Wednesday, 19 December, 2007

Dirty Rotten Footballers


I’m heading through Nick Hornby’s ‘My Favourite Year’ right now and it’s a great read, although sad in a way. It details a love and respect for the great, good, and ordinary men of football, players who plied a lucrative trade but had a good sense of candour and respect for their position. Yesterday, revelations surfaced that a Manchester United player had been accused of rape after a cash-laced boozer at a posh hotel. It’s tempting to give in to the curmudgeonly attitude that everything was better in the old days when players had respect for their club, their fans and their status as men paid wages many times greater than those of the vast majority of their supporters to play a game we all dearly love. It’s easy to forget the George Best’s of the world, players who crumbled under the weight of their astronomical talents, driven to drink by the daily pressures of their exalted status. But the behaviour exhibited of late by players of the likes of Anton Ferdinand, Joey Barton, and now Jonny Evans, hardly star players, reflects a disturbing trend among the new generation of young, spoiled, overproduced and overhyped footballers.
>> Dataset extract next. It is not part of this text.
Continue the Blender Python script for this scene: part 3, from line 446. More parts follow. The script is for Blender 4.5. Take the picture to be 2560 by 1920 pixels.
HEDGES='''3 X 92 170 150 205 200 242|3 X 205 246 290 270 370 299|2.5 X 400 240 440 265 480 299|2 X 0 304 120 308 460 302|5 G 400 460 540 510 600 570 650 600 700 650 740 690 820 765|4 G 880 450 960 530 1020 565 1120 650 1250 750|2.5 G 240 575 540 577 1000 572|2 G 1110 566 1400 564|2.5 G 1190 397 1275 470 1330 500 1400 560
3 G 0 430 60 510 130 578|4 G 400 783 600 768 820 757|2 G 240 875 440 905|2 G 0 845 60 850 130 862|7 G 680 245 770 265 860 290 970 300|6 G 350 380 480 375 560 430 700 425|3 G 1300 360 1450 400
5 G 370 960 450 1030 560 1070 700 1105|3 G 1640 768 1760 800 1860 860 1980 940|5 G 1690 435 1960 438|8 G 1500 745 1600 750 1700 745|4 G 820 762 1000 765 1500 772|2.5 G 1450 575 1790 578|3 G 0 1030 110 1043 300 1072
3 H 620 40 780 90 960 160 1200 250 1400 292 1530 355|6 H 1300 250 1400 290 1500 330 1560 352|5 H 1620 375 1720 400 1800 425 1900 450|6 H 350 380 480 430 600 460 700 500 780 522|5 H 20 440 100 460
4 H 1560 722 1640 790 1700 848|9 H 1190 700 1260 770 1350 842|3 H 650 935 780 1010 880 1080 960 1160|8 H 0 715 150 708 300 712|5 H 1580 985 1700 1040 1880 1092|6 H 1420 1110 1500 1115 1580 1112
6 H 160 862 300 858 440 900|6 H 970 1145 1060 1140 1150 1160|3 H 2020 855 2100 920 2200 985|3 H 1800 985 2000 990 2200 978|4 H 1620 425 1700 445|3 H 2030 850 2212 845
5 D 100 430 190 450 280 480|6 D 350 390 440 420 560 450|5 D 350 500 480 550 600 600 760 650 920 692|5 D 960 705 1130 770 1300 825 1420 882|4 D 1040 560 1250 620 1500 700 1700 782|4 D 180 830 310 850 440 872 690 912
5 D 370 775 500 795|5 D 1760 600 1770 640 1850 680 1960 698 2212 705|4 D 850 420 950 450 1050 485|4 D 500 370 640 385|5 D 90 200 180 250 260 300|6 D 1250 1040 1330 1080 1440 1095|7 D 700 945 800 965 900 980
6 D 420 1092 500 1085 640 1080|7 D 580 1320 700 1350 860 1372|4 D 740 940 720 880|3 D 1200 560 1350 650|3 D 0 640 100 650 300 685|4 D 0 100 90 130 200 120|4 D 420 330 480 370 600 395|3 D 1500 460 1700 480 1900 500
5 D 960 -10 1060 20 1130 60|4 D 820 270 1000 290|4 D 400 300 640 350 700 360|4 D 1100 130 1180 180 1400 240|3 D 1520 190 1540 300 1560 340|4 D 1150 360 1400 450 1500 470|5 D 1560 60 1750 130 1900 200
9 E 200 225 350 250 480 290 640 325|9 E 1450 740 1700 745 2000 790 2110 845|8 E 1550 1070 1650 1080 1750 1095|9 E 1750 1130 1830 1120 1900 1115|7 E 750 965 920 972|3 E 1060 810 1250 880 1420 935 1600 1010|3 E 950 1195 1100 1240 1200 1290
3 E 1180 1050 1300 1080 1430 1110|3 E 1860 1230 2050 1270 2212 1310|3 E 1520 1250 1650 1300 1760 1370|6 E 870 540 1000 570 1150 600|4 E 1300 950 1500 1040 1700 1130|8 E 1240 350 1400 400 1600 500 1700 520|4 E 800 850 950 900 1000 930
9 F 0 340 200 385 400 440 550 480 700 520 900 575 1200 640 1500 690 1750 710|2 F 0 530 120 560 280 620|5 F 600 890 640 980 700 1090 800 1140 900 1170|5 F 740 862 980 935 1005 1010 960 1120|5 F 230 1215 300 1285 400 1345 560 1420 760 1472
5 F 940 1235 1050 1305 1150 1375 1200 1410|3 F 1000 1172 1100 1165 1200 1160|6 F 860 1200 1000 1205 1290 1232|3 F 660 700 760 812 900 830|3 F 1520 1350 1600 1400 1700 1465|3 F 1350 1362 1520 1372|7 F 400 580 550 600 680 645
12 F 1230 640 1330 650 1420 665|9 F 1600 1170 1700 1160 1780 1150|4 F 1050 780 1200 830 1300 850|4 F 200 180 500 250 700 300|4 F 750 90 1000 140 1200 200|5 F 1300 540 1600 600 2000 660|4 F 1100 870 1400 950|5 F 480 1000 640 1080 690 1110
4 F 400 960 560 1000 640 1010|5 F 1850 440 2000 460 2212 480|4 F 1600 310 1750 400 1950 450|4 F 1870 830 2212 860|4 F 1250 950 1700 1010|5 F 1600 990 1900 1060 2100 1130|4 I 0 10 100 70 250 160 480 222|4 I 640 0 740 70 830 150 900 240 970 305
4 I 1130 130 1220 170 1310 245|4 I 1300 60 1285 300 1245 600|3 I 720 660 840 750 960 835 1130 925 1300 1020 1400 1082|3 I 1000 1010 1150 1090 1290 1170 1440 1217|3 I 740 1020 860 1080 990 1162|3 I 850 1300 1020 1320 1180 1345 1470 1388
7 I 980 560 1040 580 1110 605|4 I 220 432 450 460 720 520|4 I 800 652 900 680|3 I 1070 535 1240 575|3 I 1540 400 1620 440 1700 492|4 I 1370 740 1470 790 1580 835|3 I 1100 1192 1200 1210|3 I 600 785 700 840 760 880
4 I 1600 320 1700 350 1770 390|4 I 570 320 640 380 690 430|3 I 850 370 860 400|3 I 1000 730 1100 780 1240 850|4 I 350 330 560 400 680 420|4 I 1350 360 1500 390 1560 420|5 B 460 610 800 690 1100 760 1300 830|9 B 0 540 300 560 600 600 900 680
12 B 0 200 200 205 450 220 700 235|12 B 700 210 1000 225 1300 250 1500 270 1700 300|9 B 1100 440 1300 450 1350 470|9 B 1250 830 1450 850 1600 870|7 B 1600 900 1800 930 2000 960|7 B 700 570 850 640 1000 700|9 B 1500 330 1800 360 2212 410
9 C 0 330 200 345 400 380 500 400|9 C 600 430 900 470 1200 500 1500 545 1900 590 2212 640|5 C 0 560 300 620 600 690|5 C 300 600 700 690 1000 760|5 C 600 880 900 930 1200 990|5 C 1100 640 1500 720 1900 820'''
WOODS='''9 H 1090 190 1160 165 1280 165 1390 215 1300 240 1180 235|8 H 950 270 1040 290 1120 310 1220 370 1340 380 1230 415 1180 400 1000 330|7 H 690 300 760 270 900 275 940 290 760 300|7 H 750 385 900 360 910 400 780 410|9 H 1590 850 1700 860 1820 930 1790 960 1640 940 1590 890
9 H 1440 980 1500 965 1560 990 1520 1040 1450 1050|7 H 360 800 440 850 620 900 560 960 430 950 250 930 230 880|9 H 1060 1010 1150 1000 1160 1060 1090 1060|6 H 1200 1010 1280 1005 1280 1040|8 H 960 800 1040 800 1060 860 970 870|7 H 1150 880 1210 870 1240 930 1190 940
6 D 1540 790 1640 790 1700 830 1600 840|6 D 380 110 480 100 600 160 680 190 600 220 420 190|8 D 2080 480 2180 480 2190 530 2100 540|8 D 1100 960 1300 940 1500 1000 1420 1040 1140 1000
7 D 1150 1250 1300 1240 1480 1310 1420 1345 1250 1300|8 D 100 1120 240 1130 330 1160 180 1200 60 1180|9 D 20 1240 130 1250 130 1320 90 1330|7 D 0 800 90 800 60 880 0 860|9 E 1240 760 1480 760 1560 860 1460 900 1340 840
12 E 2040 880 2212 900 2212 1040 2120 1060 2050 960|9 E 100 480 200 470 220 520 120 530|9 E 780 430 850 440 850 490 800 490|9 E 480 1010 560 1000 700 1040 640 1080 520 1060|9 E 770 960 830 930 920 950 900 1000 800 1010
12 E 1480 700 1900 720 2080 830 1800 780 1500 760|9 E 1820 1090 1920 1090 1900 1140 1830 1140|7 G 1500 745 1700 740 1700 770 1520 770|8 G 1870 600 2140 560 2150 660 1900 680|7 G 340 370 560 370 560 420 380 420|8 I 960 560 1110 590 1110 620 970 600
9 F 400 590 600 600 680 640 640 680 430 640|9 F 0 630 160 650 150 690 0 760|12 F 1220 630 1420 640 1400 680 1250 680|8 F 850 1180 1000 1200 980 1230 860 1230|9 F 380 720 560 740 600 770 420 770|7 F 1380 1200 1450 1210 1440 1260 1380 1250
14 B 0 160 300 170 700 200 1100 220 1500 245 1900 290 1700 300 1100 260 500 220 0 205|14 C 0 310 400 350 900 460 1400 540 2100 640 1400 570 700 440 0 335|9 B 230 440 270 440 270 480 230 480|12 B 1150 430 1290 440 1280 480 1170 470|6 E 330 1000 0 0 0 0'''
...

That a player was accused of rape is shameful. Yet more shameful is the behaviour of Manchester United’s first team, rolling about town like a bunch of rowdy CEOs on a tear – what’s ten or twenty thousand pounds on a good time when most human beings can’t afford enough to feed or clothe themselves, to even buy a book or a football? Surely we deserve it, we’ve put in our dues after the umpteenth stage-managed charity event, we deserve to live like glutinous savages, our almighty and superior ability earned us that right. And Sol Cambpell has the audacity today to talk about footballers’ ‘human rights’, that players should be shielded from the opinions of fans who live only for the game and their club. And Jaime Carragher won’t play for his nation because, lo and behold, England fans have the gall to expect some respect and quality in return for the privilege to wear the shirt with the Three Lions. What has happened? What has changed? Where did this gross and wildly-inflated sense of entitlement come from?